Infatti, commentando l’eclettica combinazione di soluzioni di Anthropocene Adhocsism, Jadot ci spiega: “Piuttosto che ordinare dei pezzi che vengono dall’altra parte del mondo e che vengono spediti via container, per poi rompersi dopo due anni producendo dei rifiuti che debbono essere smaltiti qui da noi, preferiamo creare del valore per il nostro cliente mostrandogli che può investire in maniera diversa rispetto all’usa e getta, ad esempio includendo lavori di designer, che con il tempo si possono rivelare un ottimo investimento perché possono prendere valore”.
Questo approccio non rimane confinato alla mera simulazione. A Bruxelles, Jadot ha appena completato il Mix Hôtel, lavorando sui 25.000 mq della Royale Belge (emblematico edificio per uffici del 1970 progettato da Pierre Dufau e René Stapels, n.d.r. ) dentro il quale ha già anche realizzato una nuova mostra di collectible, Curated. Con la stessa filosofia, nel 2022 ha completato il Jam Hotel a Lisbona, dove i ripiani dei bagni sono realizzati utilizzando gli scarti di marmo delle cave intorno alla città, la carta vetrata recuperata dalle falegnamerie è servita per l’impiallacciatura delle porte, mentre il sughero è stato utilizzato per i pavimenti. Insieme alla rigenerazione degli scarti, entrambi gli spazi ospitano lavori e arredi di designer locali, secondo un business model oramai collaudato.

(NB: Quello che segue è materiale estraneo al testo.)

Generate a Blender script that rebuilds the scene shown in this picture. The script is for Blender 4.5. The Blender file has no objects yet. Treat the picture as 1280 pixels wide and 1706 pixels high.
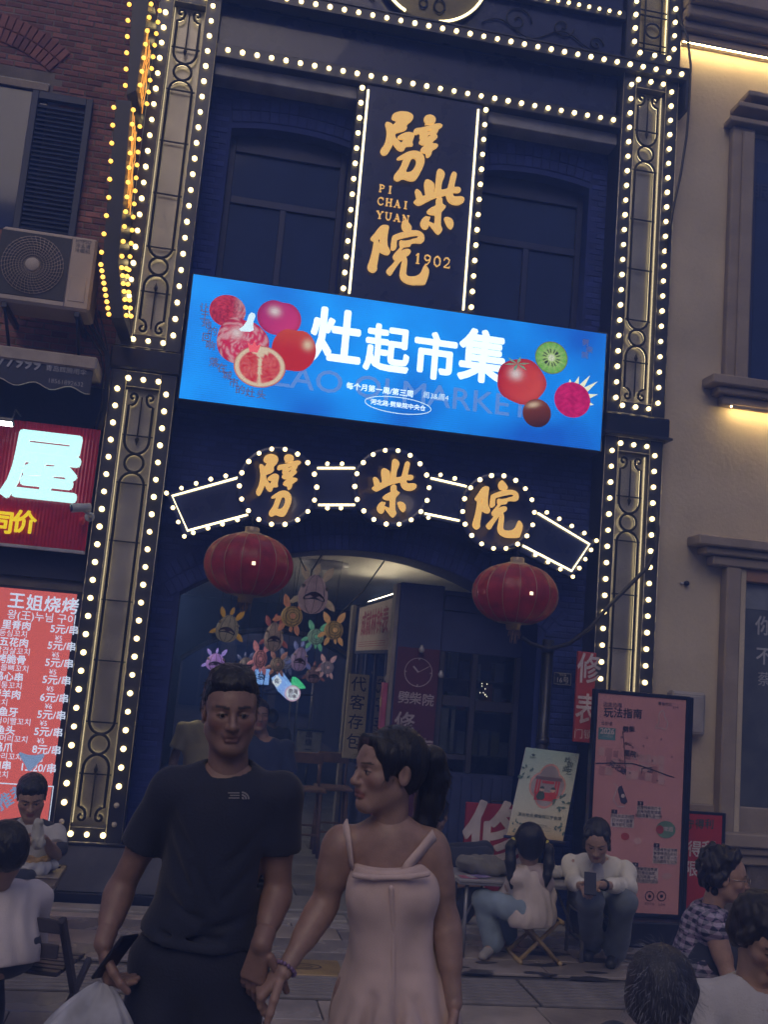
import bpy, bmesh, math, random
import numpy as np
from mathutils import Vector, Matrix
random.seed(7); np.random.seed(7)
scene = bpy.context.scene
COL = scene.collection

# ------------------------------------------------------------------ camera
CAM = Vector((0.0, -7.4818, 1.75))
YAW, PITCH, ROLL = math.radians(9.4304), math.radians(8.8328), math.radians(4.8714)
FPX = 1700.0                                   # focal length for a 1706 px tall frame
_f = Vector((math.sin(YAW)*math.cos(PITCH), math.cos(YAW)*math.cos(PITCH), math.sin(PITCH)))
_r = Vector((math.cos(YAW), -math.sin(YAW), 0.0)); _u = _r.cross(_f)
CR = math.cos(ROLL)*_r + math.sin(ROLL)*_u
CU = -math.sin(ROLL)*_r + math.cos(ROLL)*_u
CF = _f
camd = bpy.data.cameras.new('camera'); cam = bpy.data.objects.new('camera', camd); COL.objects.link(cam)
camd.sensor_fit = 'VERTICAL'; camd.sensor_height = 36.0; camd.sensor_width = 27.0
camd.lens = 36.0*FPX/1706.0; camd.clip_start = 0.05; camd.clip_end = 500
M = Matrix((CR, CU, -CF)).transposed().to_4x4(); M.translation = CAM
cam.matrix_world = M
scene.camera = cam

# ------------------------------------------------------------------ night sky, warm soft sun standing for street-lamp glow, exposure
world = bpy.data.worlds.new('World'); scene.world = world; world.use_nodes = True
wn = world.node_tree; bg = wn.nodes['Background']
sky = wn.nodes.new('ShaderNodeTexSky'); sky.sky_type = 'NISHITA'; sky.sun_disc = False
sky.sun_elevation = math.radians(7); sky.sun_rotation = math.radians(200)
SKY = 0.064
hs = wn.nodes.new('ShaderNodeMixRGB'); hs.blend_type = 'MIX'; hs.inputs[0].default_value = 0.72
hs.inputs[2].default_value = (2.9, 3.1, 5.4, 1)          # city glow on low cloud, violet blue
wn.links.new(sky.outputs[0], hs.inputs[1]); wn.links.new(hs.outputs[0], bg.inputs[0])
bg.inputs[1].default_value = SKY
sund = bpy.data.lights.new('sun', 'SUN'); sun = bpy.data.objects.new('sun', sund); COL.objects.link(sun)
sund.energy = 0.90; sund.angle = math.radians(40); sund.color = (1.0, 0.80, 0.60)
sun.rotation_euler = (math.radians(48), 0, math.radians(-18))
scene.view_settings.view_transform = 'Standard'; scene.view_settings.look = 'None'
scene.view_settings.gamma = 1.0; scene.view_settings.exposure = 0.22
scene.view_settings.use_curve_mapping = False
scene.cycles.use_denoising = True
scene.cycles.max_bounces = 4; scene.cycles.diffuse_bounces = 2; scene.cycles.glossy_bounces = 2; scene.cycles.volume_bounces = 0
scene.cycles.use_adaptive_sampling = True; scene.cycles.adaptive_threshold = 0.035
scene.cycles.transmission_bounces = 4; scene.cycles.transparent_max_bounces = 8
scene.cycles.sample_clamp_indirect = 4.0
scene.cycles.caustics_reflective = False; scene.cycles.caustics_refractive = False

# ------------------------------------------------------------------ helpers: where a seen point lies
def ray(px, py): return CF + CR*((px-640)/FPX) + CU*(-(py-853)/FPX)
def at(px, py, Y):
    d = ray(px, py); return CAM + d*((Y-CAM.y)/d.y)
def rect(x0, y0, x1, y1, Y):
    a, b = at(x0, y0, Y), at(x1, y1, Y); return a.x, b.x, b.z, a.z      # x0,x1,z0,z1
def J(px, py, s): return CAM + ray(px, py)*(FPX/s)                      # s = pixels per metre there

# ------------------------------------------------------------------ materials
MATS = {}
def _nt(name):
    m = bpy.data.materials.new(name); m.use_nodes = True; return m, m.node_tree, m.node_tree.nodes['Principled BSDF']
def mat(name, col, rough=0.6, metal=0.0, var=0.25, scale=6.0, bump=0.15, bscale=60.0, island=0.0, sss=0.0, coat=0.0, spec=0.5, attr=False, detail=6.0, trans=0.0, sheen=0.0):
    if name in MATS: return MATS[name]
    m, t, p = _nt(name); n = t.nodes; l = t.links
    tc = n.new('ShaderNodeTexCoord'); nz = n.new('ShaderNodeTexNoise'); nz.inputs['Scale'].default_value = scale; nz.inputs['Detail'].default_value = detail
    l.new(tc.outputs['Object'], nz.inputs['Vector'])
    r = n.new('ShaderNodeMapRange'); r.inputs[1].default_value = 0.3; r.inputs[2].default_value = 0.7
    r.inputs[3].default_value = 1-var; r.inputs[4].default_value = 1+var
    l.new(nz.outputs['Fac'], r.inputs[0])
    fac = r.outputs[0]
    if island:
        g = n.new('ShaderNodeNewGeometry'); oi = n.new('ShaderNodeObjectInfo'); ad = n.new('ShaderNodeMath'); ad.operation = 'ADD'
        l.new(g.outputs['Random Per Island'], ad.inputs[0]); l.new(oi.outputs['Random'], ad.inputs[1])
        fr = n.new('ShaderNodeMath'); fr.operation = 'FRACT'; l.new(ad.outputs[0], fr.inputs[0])
        r2 = n.new('ShaderNodeMapRange'); r2.inputs[3].default_value = 1-island; r2.inputs[4].default_value = 1+island; l.new(fr.outputs[0], r2.inputs[0])
        mu = n.new('ShaderNodeMath'); mu.operation = 'MULTIPLY'; l.new(fac, mu.inputs[0]); l.new(r2.outputs[0], mu.inputs[1]); fac = mu.outputs[0]
    mx = n.new('ShaderNodeMixRGB'); mx.blend_type = 'MULTIPLY'; mx.inputs[0].default_value = 1
    if attr:
        at_ = n.new('ShaderNodeAttribute'); at_.attribute_name = 'Col'; l.new(at_.outputs['Color'], mx.inputs[1])
    else: mx.inputs[1].default_value = (*col, 1)
    l.new(fac, mx.inputs[2]); l.new(mx.outputs[0], p.inputs['Base Color'])
    rr = n.new('ShaderNodeMapRange'); rr.inputs[3].default_value = max(0.03, rough*0.85); rr.inputs[4].default_value = min(1, rough*1.15); l.new(nz.outputs['Fac'], rr.inputs[0]); l.new(rr.outputs[0], p.inputs['Roughness'])
    p.inputs['Metallic'].default_value = metal; p.inputs['Specular IOR Level'].default_value = spec
    if coat: p.inputs['Coat Weight'].default_value = coat
    if sheen: p.inputs['Sheen Weight'].default_value = sheen
    if trans: p.inputs['Transmission Weight'].default_value = trans
    if sss:
        p.inputs['Subsurface Weight'].default_value = sss; p.inputs['Subsurface Radius'].default_value = (0.012, 0.005, 0.003); p.inputs['Subsurface Scale'].default_value = 1.0
    if bump:
        b = n.new('ShaderNodeBump'); b.inputs['Strength'].default_value = bump; b.inputs['Distance'].default_value = 0.01
        n2 = n.new('ShaderNodeTexNoise'); n2.inputs['Scale'].default_value = bscale; n2.inputs['Detail'].default_value = 4
        l.new(tc.outputs['Object'], n2.inputs['Vector']); l.new(n2.outputs['Fac'], b.inputs['Height']); l.new(b.outputs[0], p.inputs['Normal'])
    MATS[name] = m; return m
def emat(name, col, strength=1.0, base=(0.5, 0.5, 0.5), attr=False):
    if name in MATS: return MATS[name]
    m, t, p = _nt(name)
    p.inputs['Base Color'].default_value = (*base, 1); p.inputs['Roughness'].default_value = 0.35
    if attr:
        a = t.nodes.new('ShaderNodeAttribute'); a.attribute_name = 'Col'; t.links.new(a.outputs['Color'], p.inputs['Emission Color'])
        p.inputs['Base Color'].default_value = (0.01, 0.01, 0.01, 1)
    else: p.inputs['Emission Color'].default_value = (*col, 1)
    p.inputs['Emission Strength'].default_value = strength
    MATS[name] = m; return m
def paper(name, col, trans=0.35, rough=0.6, glow=0.0, glowcol=None):
    """thin paper or silk that lets some light through"""
    if name in MATS: return MATS[name]
    m, t, p = _nt(name); n = t.nodes; l = t.links
    tc = n.new('ShaderNodeTexCoord'); nz = n.new('ShaderNodeTexNoise'); nz.inputs['Scale'].default_value = 14; l.new(tc.outputs['Object'], nz.inputs['Vector'])
    r = n.new('ShaderNodeMapRange'); r.inputs[1].default_value = .3; r.inputs[2].default_value = .7; r.inputs[3].default_value = 0.7; r.inputs[4].default_value = 1.2; l.new(nz.outputs['Fac'], r.inputs[0])
    mx = n.new('ShaderNodeMixRGB'); mx.blend_type = 'MULTIPLY'; mx.inputs[0].default_value = 1; mx.inputs[1].default_value = (*col, 1); l.new(r.outputs[0], mx.inputs[2])
    l.new(mx.outputs[0], p.inputs['Base Color']); p.inputs['Roughness'].default_value = rough
    tr = n.new('ShaderNodeBsdfTranslucent'); l.new(mx.outputs[0], tr.inputs['Color'])
    ms = n.new('ShaderNodeMixShader'); ms.inputs[0].default_value = trans
    l.new(p.outputs[0], ms.inputs[1]); l.new(tr.outputs[0], ms.inputs[2])
    l.new(ms.outputs[0], n['Material Output'].inputs['Surface'])
    if glow:
        p.inputs['Emission Color'].default_value = (*(glowcol or col), 1); p.inputs['Emission Strength'].default_value = glow
    MATS[name] = m; return m
def glass(name, tint=(0.6, 0.7, 0.8), rough=0.05):
    if name in MATS: return MATS[name]
    m, t, p = _nt(name); n = t.nodes; l = t.links
    g = n.new('ShaderNodeBsdfGlossy'); g.inputs['Roughness'].default_value = rough
    tr = n.new('ShaderNodeBsdfTransparent'); tr.inputs[0].default_value = (*tint, 1)
    fr = n.new('ShaderNodeFresnel'); fr.inputs[0].default_value = 1.5; ms = n.new('ShaderNodeMixShader')
    l.new(fr.outputs[0], ms.inputs[0]); l.new(tr.outputs[0], ms.inputs[1]); l.new(g.outputs[0], ms.inputs[2]); l.new(ms.outputs[0], n['Material Output'].inputs['Surface'])
    MATS[name] = m; return m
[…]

“Ho inventato un sistema che ho chiamato Realistic Circle. Il cliente paga il mio studio per creare un concept e seguirne l’implementazione, ma tutte le persone che integriamo nel progetto fatturano direttamente al cliente, senza commissione, al prezzo più basso. Questo presupposto permette di creare un risultato virtuoso, semplice e onesto”, ci racconta. “Questa eterogeneità mi interessa molto. Io non ho un materiale d’elezione né uno stile di riferimento. Sono autodidatta, molto caotico, e il mio processo è che non esiste alcun processo: sono molto istintivo. Quando arrivo in un luogo, non ho ricette precostituite, ma lo voglio annusare per poi scrivere una sceneggiatura. Ecco, in fondo ho solo voglia di raccontare una storia differente per ogni progetto”.